UN AMOUR QUI NE FINIT PAS
Article
publié dans la Lettre n° 384
du
15 juin 2015
UN AMOUR QUI NE FINIT PAS d’André
Roussin. Mise en scène Michel Fau avec Léa Drucker, Pascale Arbillot,
Pierre Cassignard, Michel Fau, Audrey Langle et la participation
de Philippe Etesse.
Il suffit de croiser dans les rues certains couples au soir de leur
vie. Main dans la main, ils ont le sourire heureux, le regard étonné
de ceux qui ont su préserver l’élan des premiers mois. Jean ne connaît
pas cet amour véritable partagé pour la vie. Séducteur ordinaire,
l’amour signifie pour lui désirer et conquérir, une irrésistible
impulsion, aussi soudaine qu’éphémère, puisque l’objet du désir,
une fois conquis, perd totalement de son attrait. Mariée à Germaine,
il a vite épuisé l’attirance qu’il ressentait pour elle au début
de leur mariage et ses maîtresses ne lui ont apporté qu’un caprice
sans lendemain. Il décide alors égoïstement de vivre « un amour
qui ne finit pas », un amour absolu, une porte ouverte à tous
les rêves et à tous les phantasmes. « L’objet » choisi, se laissant
aimer sans réciprocité, ne peut le décevoir.
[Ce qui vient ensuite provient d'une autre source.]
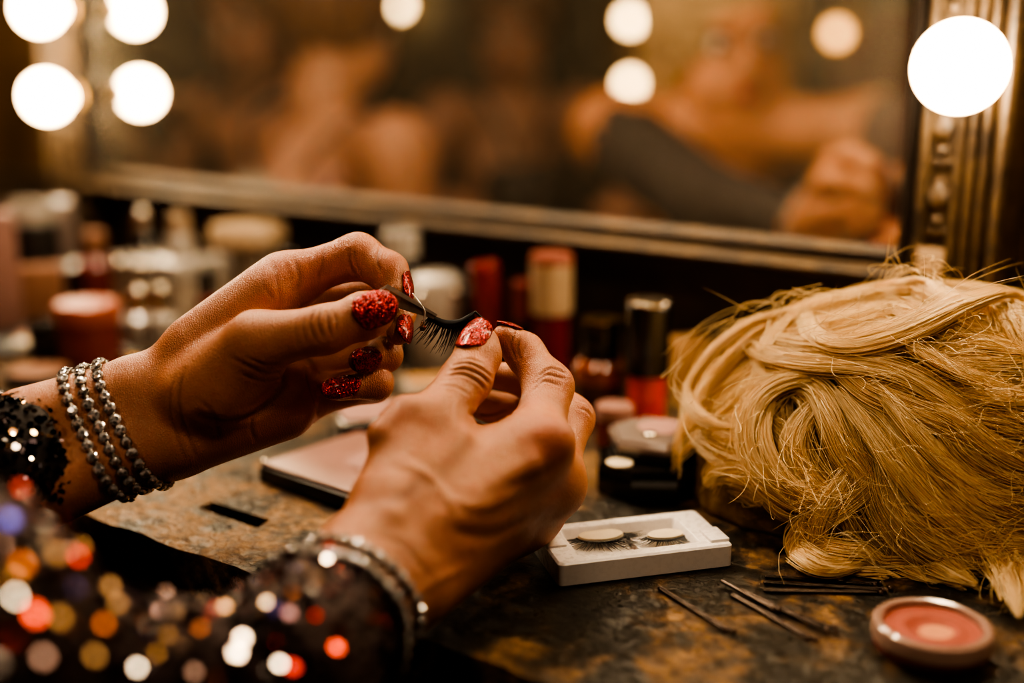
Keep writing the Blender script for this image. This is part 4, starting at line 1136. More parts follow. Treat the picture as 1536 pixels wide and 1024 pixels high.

Après l’avoir observée,
il jette son dévolu sur Juliette, rencontrée lors d’une cure à Divonne.
Manifestement amoureuse de Roger, son époux, elle se laissera sûrement
aimer sans aimer pour autant. La jeune femme est d’abord interloquée
par cet amour platonique que Jean souhaite lui vouer: « Je veux
vivre avec vous ce que je n’ai connu avec aucune femme: un amour
total de ma part. Et sans aucune participation de la vôtre, justement.
Je veux vivre enfin un amour qui ne finisse pas […] Je veux être
« en amour » comme d’autres sont en religion. Et je ne veux pas
vous prendre parce que je veux vous garder ». Mais, inconsciemment
lassée par un amour conjugal routinier, Juliette ne résiste pas
à la vanité d’être choisie, à l’étonnement d’être adorée comme une
« Infante », au plaisir de parcourir les missives enflammées
sans avoir à y répondre. Roger, son mari, indigné par cette intrusion
dans son ménage, la somme de rompre un lien épistolaire qu’il juge
inconvenant. Germaine, quant à elle, observe en épouse avertie les
égarements amoureux de son Jean et les dégâts qu’ils ne vont pas
manquer de provoquer.
Michel Fau replace cette pièce, d’un auteur injustement oublié,
dans les années 60, époque de sa création. La coiffure choucroute
de B.B, les costumes d’inspiration Courrèges et le décor en témoignent.
Bernard Fau crée deux espaces identiques contigus, jouant subtilement,
d’un salon à l’autre, sur deux tons parfaitement inversés. La plume
pétillante d’André Roussin offre une analyse profonde des lois de
l’amour, des grands mouvements du cœur à l’inévitable déception.
Si elle fait songer à Harold Pinter ou Pirandello, elle possède
aussi, lorsqu’il décrit les femmes, une réflexion chère à Sacha
Guitry. Tous les comédiens s’emparent merveilleusement de ce texte
en demi-teinte et c’est un exploit car Michel Fau, inénarrable Jean,
prend une place folle sur scène. Sa mise en scène rigoureuse leur
fait vivre des situations qui se voudraient comiques mais finalement
ne le sont pas, jusqu’à un épilogue désenchanté inattendu. Une création
où rien n’est laissé au hasard. Le public, touché au cœur, ne s’y
trompe pas. MP.P. Théâtre de l’Œuvre 9e.